I have matrices of the form:
\begin{equation} H_{BdG} = \begin{pmatrix}H&\Delta\\\Delta^{\dagger}&-H^T\end{pmatrix}, \end{equation}
where $H = H^{\dagger}$ and $\Delta^{\dagger} = \Delta^T = -\Delta$. The spectrum of $H_{BdG}$ is symmetric around zero: for every eigenvalue $E$ there is a corresponding $-E$.
The quantity I am interested in is the sum of the positive eigenvalues of $H_{BdG}$.
I want to calculate this value numerically for very large matrices. For my purposes it is very slow to directly diagonalize the matrix.

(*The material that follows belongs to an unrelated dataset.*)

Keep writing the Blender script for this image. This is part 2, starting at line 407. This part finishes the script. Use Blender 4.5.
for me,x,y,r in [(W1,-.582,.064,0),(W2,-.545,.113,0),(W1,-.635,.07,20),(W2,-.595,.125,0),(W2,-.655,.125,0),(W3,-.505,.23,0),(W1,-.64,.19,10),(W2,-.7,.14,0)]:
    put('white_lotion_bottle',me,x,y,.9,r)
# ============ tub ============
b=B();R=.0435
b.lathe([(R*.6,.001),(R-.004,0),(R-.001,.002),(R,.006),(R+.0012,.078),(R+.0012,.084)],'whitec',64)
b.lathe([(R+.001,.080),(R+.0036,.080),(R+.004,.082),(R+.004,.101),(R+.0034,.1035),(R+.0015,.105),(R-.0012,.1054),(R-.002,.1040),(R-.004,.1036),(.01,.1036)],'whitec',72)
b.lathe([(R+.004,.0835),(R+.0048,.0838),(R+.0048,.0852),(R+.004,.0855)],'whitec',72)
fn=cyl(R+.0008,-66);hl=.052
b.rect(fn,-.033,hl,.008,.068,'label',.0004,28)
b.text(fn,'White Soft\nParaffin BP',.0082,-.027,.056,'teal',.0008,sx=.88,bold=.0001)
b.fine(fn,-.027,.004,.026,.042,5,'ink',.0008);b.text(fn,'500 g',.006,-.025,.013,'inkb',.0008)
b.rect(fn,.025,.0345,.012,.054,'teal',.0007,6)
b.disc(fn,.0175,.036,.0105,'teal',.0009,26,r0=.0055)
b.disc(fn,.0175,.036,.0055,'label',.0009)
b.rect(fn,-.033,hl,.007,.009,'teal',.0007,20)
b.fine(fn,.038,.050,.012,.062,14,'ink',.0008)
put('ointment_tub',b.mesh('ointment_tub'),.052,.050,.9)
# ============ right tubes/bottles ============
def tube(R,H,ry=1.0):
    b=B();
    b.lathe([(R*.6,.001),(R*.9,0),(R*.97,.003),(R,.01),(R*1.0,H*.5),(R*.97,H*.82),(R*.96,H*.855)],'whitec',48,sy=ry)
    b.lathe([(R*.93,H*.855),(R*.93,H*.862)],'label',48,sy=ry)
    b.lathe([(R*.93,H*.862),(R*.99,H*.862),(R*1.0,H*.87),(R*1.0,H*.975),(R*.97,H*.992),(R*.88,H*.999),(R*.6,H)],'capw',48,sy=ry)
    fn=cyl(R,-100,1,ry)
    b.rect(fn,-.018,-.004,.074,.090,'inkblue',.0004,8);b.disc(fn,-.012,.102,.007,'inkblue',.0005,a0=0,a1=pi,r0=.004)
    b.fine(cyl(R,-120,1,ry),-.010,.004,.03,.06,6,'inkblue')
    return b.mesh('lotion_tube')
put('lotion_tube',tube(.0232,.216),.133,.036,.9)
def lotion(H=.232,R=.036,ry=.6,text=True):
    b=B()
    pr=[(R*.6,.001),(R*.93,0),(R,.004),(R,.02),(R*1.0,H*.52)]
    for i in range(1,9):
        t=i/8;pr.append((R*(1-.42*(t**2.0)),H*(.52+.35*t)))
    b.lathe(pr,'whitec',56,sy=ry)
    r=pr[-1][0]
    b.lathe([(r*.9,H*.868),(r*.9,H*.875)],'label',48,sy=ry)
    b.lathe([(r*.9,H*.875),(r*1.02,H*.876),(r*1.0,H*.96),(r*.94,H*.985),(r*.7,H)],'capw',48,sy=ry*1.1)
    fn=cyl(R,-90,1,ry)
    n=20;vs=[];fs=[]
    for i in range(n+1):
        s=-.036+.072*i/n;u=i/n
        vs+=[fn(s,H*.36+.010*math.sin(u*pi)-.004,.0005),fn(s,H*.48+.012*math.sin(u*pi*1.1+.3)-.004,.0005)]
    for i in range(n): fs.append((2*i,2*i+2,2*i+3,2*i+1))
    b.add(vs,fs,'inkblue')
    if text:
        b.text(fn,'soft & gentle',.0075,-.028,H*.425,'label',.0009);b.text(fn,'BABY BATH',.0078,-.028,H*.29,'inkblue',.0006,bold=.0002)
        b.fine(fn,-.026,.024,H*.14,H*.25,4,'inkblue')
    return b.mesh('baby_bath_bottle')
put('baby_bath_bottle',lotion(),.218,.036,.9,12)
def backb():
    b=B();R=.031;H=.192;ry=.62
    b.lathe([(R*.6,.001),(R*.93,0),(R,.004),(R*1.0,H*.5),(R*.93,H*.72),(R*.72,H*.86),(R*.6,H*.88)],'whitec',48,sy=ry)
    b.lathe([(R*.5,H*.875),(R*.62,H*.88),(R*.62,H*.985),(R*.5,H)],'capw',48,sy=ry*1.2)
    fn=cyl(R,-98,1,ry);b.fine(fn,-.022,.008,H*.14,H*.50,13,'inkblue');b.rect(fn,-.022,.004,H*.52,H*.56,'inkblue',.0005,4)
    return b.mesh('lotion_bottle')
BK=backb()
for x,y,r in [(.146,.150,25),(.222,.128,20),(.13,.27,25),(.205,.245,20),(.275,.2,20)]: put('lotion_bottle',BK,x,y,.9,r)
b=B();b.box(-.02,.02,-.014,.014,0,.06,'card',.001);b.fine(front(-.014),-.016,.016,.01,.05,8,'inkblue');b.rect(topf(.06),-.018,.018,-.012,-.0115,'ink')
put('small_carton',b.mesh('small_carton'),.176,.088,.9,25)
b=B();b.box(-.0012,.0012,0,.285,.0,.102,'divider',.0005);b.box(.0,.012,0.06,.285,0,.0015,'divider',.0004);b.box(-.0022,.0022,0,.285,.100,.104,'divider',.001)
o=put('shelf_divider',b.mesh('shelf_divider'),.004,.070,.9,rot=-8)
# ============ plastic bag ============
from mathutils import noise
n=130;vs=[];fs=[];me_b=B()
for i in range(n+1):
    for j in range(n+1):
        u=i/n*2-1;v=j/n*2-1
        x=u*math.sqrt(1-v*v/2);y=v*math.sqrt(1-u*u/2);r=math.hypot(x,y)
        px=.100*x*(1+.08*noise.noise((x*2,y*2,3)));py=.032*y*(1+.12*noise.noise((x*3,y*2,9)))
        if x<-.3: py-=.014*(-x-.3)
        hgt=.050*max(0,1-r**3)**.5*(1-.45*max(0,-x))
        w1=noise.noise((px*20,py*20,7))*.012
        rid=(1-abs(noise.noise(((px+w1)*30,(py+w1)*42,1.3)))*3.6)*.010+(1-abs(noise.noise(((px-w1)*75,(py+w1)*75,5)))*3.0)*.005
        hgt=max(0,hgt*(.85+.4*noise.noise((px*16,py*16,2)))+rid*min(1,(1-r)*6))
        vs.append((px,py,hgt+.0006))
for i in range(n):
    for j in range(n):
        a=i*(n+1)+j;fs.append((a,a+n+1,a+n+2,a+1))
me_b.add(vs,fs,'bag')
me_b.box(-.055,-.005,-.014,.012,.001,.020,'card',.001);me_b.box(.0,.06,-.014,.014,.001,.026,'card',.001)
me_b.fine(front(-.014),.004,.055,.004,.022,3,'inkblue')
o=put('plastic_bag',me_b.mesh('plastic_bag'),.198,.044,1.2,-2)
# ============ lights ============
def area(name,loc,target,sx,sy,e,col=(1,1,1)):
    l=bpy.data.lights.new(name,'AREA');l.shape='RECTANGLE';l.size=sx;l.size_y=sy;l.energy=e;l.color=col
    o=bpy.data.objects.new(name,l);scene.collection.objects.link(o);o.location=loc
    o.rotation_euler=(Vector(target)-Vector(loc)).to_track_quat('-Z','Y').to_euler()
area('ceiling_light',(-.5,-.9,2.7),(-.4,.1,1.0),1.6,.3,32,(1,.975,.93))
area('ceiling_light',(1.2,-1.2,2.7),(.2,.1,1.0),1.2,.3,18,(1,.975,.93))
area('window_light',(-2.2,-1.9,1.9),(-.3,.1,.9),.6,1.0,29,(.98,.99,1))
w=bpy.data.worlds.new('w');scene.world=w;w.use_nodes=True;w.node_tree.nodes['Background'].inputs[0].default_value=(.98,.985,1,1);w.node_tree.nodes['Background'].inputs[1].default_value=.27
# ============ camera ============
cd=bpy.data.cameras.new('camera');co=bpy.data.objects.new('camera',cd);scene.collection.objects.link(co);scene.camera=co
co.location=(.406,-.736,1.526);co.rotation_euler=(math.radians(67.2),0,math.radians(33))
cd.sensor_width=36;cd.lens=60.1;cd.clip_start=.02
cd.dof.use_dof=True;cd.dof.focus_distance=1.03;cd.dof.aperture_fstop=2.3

I was hoping there could be a shorter way around, since I only care about the sum of the eigenvalues, not the individual ones.
I thought a possible solution (if this is even possible) could be using the trace of the matrix. The trace of $H_{BdG}$ is zero, but I was hoping there could be a smart transformation to eliminate the negative eigenvalues.
I noticed the quantity I want is equivalent to half the sum of the absolute value of all eigenvalues:
\begin{equation} \sum_{i, E_i >0} E_i = \sum_i \frac{\vert E_i\vert}{2}, \end{equation}
so maybe that's a start? I also noticed that if I wanted the sum of the squares of the positive eigenvalues, the solution would be simple: I just had to calculate the trace of $H_{BdG}^2$, since
\begin{equation} \sum_{i, E_i >0} E_i^2 = \sum_i \frac{E_i^2}{2}. \end{equation}
I don't know if this information might help, but the reason I want this quantity is because I want to calculate the derivative of this quantity with relation to a parameter of the matrix.
So, is this workaround even possible? If so, how?